Direct to Boulge, Woodbridge.
March 7/50.
My dear old Frederic,
. . . I saw Alfred in London—pretty well, I thought. He has written songs to be stuck between the cantos of the Princess, none of them of the old champagne flavour, as I think. But I am in a minority about the Princess, I believe. If you print any poems, I especially desire you will transmit them to me. I wish I was with you to consider about these: for though I cannot write poems, you know I consider that I have the old woman’s faculty of judging of them: yes, much better than much
cleverer and wiser men; I pretend to no Genius, but to Taste: which, according to my aphorism, is the feminine of Genius. . . .

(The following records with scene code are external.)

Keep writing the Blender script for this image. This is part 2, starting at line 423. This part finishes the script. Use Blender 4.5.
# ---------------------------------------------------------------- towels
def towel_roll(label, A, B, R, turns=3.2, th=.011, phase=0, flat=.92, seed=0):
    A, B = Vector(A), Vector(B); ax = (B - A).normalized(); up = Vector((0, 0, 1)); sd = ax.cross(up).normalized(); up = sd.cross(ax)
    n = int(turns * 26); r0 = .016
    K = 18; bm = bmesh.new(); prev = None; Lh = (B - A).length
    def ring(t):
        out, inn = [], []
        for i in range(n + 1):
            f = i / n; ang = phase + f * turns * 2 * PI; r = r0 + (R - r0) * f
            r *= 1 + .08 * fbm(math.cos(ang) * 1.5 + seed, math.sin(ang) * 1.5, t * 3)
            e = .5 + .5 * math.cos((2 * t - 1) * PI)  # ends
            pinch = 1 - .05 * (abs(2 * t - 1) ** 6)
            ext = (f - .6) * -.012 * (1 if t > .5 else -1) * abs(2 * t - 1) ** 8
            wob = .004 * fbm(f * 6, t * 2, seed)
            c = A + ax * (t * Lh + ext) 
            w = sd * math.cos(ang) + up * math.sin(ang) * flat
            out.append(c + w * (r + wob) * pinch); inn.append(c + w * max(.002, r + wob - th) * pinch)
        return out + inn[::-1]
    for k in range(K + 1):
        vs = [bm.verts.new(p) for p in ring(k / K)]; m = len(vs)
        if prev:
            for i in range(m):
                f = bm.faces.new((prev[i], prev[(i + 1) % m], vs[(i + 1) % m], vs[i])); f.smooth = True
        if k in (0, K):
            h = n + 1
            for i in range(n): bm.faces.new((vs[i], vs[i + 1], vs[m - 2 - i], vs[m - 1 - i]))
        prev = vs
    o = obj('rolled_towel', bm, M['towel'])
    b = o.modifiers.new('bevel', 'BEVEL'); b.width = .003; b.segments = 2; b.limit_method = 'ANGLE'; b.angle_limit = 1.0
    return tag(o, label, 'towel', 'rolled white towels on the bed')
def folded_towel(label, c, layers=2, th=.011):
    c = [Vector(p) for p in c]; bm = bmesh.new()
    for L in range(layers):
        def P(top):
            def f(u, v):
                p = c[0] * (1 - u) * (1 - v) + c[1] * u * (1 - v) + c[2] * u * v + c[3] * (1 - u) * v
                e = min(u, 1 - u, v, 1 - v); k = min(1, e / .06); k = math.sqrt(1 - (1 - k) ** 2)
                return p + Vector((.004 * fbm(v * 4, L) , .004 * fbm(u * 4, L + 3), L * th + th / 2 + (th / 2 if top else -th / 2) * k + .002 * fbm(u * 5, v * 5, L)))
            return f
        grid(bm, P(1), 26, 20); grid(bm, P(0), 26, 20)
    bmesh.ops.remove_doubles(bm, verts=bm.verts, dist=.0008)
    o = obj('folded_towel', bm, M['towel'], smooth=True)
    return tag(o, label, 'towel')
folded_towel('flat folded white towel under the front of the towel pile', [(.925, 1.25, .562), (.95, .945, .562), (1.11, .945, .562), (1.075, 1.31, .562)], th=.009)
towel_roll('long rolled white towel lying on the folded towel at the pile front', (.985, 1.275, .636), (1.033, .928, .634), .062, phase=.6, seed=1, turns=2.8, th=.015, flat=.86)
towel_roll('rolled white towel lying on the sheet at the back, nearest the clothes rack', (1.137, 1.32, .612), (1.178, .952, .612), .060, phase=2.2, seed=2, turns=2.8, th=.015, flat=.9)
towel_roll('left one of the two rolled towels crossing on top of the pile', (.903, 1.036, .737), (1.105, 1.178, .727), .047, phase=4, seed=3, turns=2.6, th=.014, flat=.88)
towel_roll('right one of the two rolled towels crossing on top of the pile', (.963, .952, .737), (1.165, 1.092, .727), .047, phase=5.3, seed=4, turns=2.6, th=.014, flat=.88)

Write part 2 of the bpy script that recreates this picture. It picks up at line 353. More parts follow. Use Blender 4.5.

. . . Please to answer me directly. I constantly think of you: and, as I have often sincerely told you, with a kind of love which I feel towards but two or three friends. Are you coming to England? How goes on Grimsby! Doesn’t the state of Europe sicken you? Above all, let me have any poems you print: you are now the only man I expect verse from; such gloomy grand stuff as you write. Thackeray, to be sure, can write good ballads, half serious. His Pendennis is very stupid, I think: Dickens’ Copperfield on the whole, very good. He always lights one up somehow. There is a new volume of posthumous poems by Ebenezer Elliott: with fine things in it. I don’t find myself growing old about Poetry; on the contrary. I wish I could take twenty years off Alfred’s shoulders, and set him up in his youthful glory: . . . He is the same magnanimous, kindly, delightful fellow as ever; uttering by far the finest prose sayings of any one.
To John Allen.
Boulge: March 9/50.
My dear Allen,
. . . I have now been home about three weeks, and, as you say, one sees indications of lovely spring
about. I have read but very little of late; indeed my eyes have not been in superfine order. I caught a glimpse of the second volume of Southey’s Life and Letters; interesting enough. I have also bought Emerson’s ‘Representative Men,’ a shilling book of Bohn’s: with very good scattered thoughts in it: but scarcely leaving any large impression with one, or establishing a theory. So at least it has seemed to me: but I have not read very carefully. I have also bought a little posthumous volume of Ebenezer Elliott: which is sure to have fine things in it.